I think InfoBright’s ICE version (if I recall the name correctly, the freebie version) is not really an option without any DML right?
You can find out more about Infobright Community Edition here:
http://www.infobright.org/doc/specifications/
and information about our Enterprise Edition here:
http://www.infobright.com/Products/Features/
Don’t believe such a move can provide a big value. How this is different from just running PostgreSQL on the single server for free? Also who is the competitor greenplum is going to Deprive? Are you pointing to EnterpriseDB?
There’s a world of difference between running Greenplum and vanilla PostgreSQL for analytical queries. PostgreSQL is a great database, but on an 8 core box, each PostgreSQL query will only consume a single core and use 1/8th of the box. Greenplum will parallelize the query across all 8 cores, just like it can parallelize queries with linear scalability across many 100s of cores with the MPP edition.
As i posted on the greenplum forum : it’s GREAT for learning and evaluation purpose.
As a DBA, i highly appreciate the 900+ pages greenplum documentation.
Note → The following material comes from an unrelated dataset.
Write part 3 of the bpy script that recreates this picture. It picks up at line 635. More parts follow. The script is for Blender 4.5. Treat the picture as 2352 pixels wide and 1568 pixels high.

But it’s even better when you can *use* the software related to the documentation 🙂
And there is a LOT of difference between greenplum and postgresql (just read the first few page about SQL conformance of greenplum).
Running greenplum on a single octocore node can be good… as long as you’re not IOBound 🙂
Unlike infobright there is a large user community providing production like scripts for Greenplum at http://www.gpdba.com.
Having been a Netezza PS partner, and having worked for Dataupia, I know how much work goes into making Postgres suitable for ‘big data’ use. There are real Greenplum differentiators in there when compared to Postgres (see Curt’s article).
This is a very smart move by Greenplum from my perspective. The ability to scale-out from SMP to MPP when/if the need arises is very powerful, and not something many companies can offer.